Since then, Nottingham Building Society and Newcastle Building Society have, in fact, launched lifetime Isas – but no others have followed.

When asked of their plans to offer a lifetime Isa, a Nationwide spokesperson told us: ‘As a major savings provider, we need to be assured that any products we offer are simple to understand and will benefit a sizable proportion of our customers.

‘We believe the existing Help to Buy scheme is the most effective option for first-time buyers due to its benefits, simplicity and proven success. It should be extended and enhanced.’

The building society has previously called for the extension of the Help to Buy Isa, as well as increases to the maximum monthly deposit and the £250,000 maximum property value limit.
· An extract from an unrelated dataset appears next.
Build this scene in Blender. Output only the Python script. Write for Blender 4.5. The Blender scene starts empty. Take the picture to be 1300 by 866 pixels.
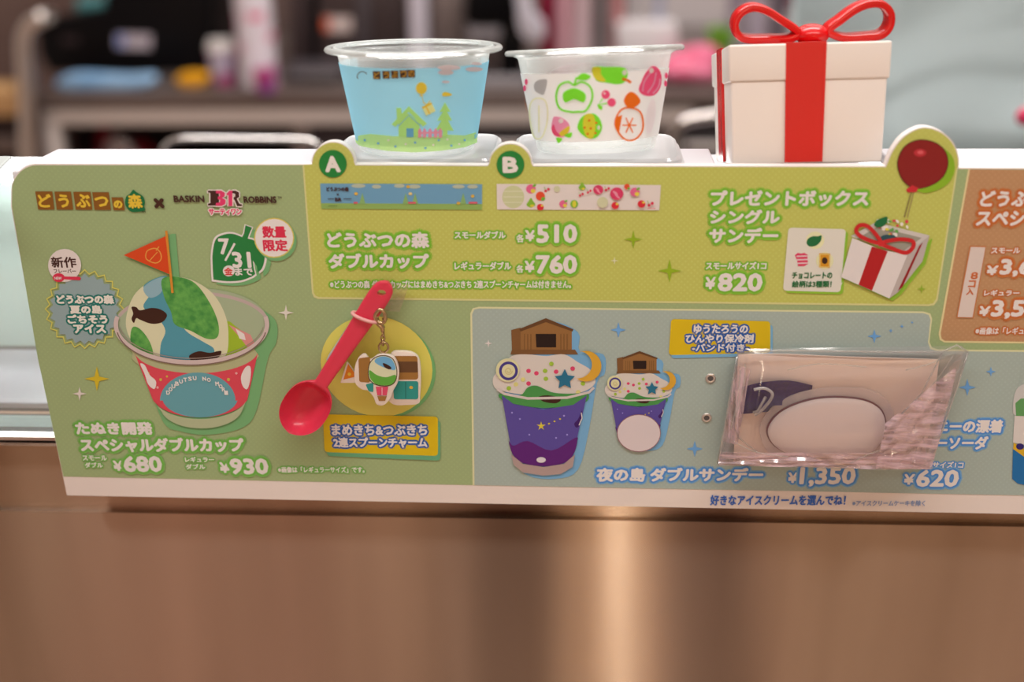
import bpy, bmesh, math, random
import numpy as np
from mathutils import Vector, Matrix
random.seed(7)
SC = bpy.context.scene
COL = SC.collection
PI = math.pi

# ------------------------------------------------------------------ camera
F = 1520.0                                   # focal length in pixels of the 1300 wide frame
def _n(v): return v / np.linalg.norm(v)
_wd = _n(np.array([50, 3670, F])); _wl = np.array([-30650, -407, F]); _wl = _n(_wl - _wl.dot(_wd) * _wd)
WX, WZ = -_wl, -_wd; WY = np.cross(WZ, WX)
M3 = np.array([WX, WY, WZ])                  # camera (right, down, forward) -> world
CAM = np.array([0, 0, 1.2]) - 0.60 * (M3 @ np.array([0, 0, 1.0]))
cd = bpy.data.cameras.new('camera'); cam = bpy.data.objects.new('camera', cd); COL.objects.link(cam)
r, d, f = M3[:, 0], M3[:, 1], M3[:, 2]
cam.matrix_world = Matrix(((r[0], -d[0], -f[0], CAM[0]), (r[1], -d[1], -f[1], CAM[1]), (r[2], -d[2], -f[2], CAM[2]), (0, 0, 0, 1)))
cd.sensor_width = 36; cd.lens = F * 36 / 1300; cd.clip_start = 0.01; cd.clip_end = 50
cd.dof.use_dof = True; cd.dof.focus_distance = 0.606; cd.dof.aperture_fstop = 3.4
SC.camera = cam

# ------------------------------------------------------------------ world, light, exposure
W = bpy.data.worlds.new('world'); SC.world = W; W.use_nodes = True
W.node_tree.nodes['Background'].inputs[0].default_value = (1.0, 0.80, 0.69, 1)
W.node_tree.nodes['Background'].inputs[1].default_value = 0.42
def area(name, loc, tgt, sx, sy, power, color):
    l = bpy.data.lights.new(name, 'AREA'); l.shape = 'RECTANGLE'; l.size = sx; l.size_y = sy; l.energy = power; l.color = color
    o = bpy.data.objects.new(name, l); COL.objects.link(o); o.location = loc
    o.rotation_euler = (Vector(tgt) - Vector(loc)).to_track_quat('-Z', 'Y').to_euler(); return o
area('ceiling_lamp_front', (0.05, -0.78, 2.75), (0.05, 0, 1.2), 2.6, 0.2, 25, (1.0, 0.95, 0.90))
area('ceiling_lamp_counter', (0.0, 0.55, 2.6), (0, 0.25, 1.2), 1.6, 0.35, 24, (1.0, 0.96, 0.93))
area('ceiling_lamp_back', (0.1, 2.0, 2.75), (0.1, 2.7, 0.9), 2.6, 0.4, 44, (1.0, 0.95, 0.92))
area('shopfront_lamp', (0.2, -3.9, 2.95), (0.2, -5.0, 1.3), 5.0, 0.3, 170, (1.0, 0.92, 0.84))  # added light, lifts the unseen shop front mirrored in the steel
SC.view_settings.view_transform = 'Standard'; SC.view_settings.look = 'None'
SC.view_settings.exposure = 0.0; SC.view_settings.gamma = 1.0; SC.view_settings.use_curve_mapping = False

# ------------------------------------------------------------------ pixel -> place
def ray(px, py): return _n(M3 @ np.array([px - 650.0, py - 433.0, F]))
def P(px, py, y=0.0): dd = ray(px, py); return CAM + dd * (y - CAM[1]) / dd[1]
def Zp(px, py, z): dd = ray(px, py); return CAM + dd * (z - CAM[2]) / dd[2]

# ------------------------------------------------------------------ materials
def lin(c): return tuple(((v / 255.0) / 12.92 if v <= 10 else (((v / 255.0) + 0.055) / 1.055) ** 2.4) for v in c)
_m = {}
def mat(name, rgb, rough=0.45, metal=0.0, **kw):
    k = (name, rgb, rough, metal, tuple(sorted(kw.items())))
    if k in _m: return _m[k]
    m = bpy.data.materials.new(name); m.use_nodes = True; b = m.node_tree.nodes['Principled BSDF']
    b.inputs['Base Color'].default_value = (*rgb, 1); b.inputs['Roughness'].default_value = rough; b.inputs['Metallic'].default_value = metal
    for q, v in kw.items():
        b.inputs[q.replace('_', ' ')].default_value = v
    _m[k] = m; return m
PW = (0.70, 0.55, 0.45)                      # how the photo shows a white print: used to read the inks' own colours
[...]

So far, the Isa scheme has only been extended in Scotland, where it’s due to close in 2021.

What’s the future of the lifetime Isa?

While more traditional banks have been slow to adopt the lifetime Isa, being embraced by modern challenger banks could be a good thing.

Slick apps that let you manage your money on-the-go are likely to appeal to its millennial market, as well as integration with cool technologies, such as MoneyBox’s round-up feature.

This feature rounds up purchases to the nearest pound, and the extra change is added to your account, so you’re saving without even noticing.

As for the growing number of calls to make substantial changes to the lifetime Isa, Chancellor Philip Hammond failed to mention anything in the 2018 Autumn Budget, so they’re unlikely to happen any time soon.

It remains to be seen whether Michelle’s lifetime Isa will be the ticket to finally getting the first home of her dreams. Hopefully it is – perhaps even permitting her to eat a few avocados while she saves.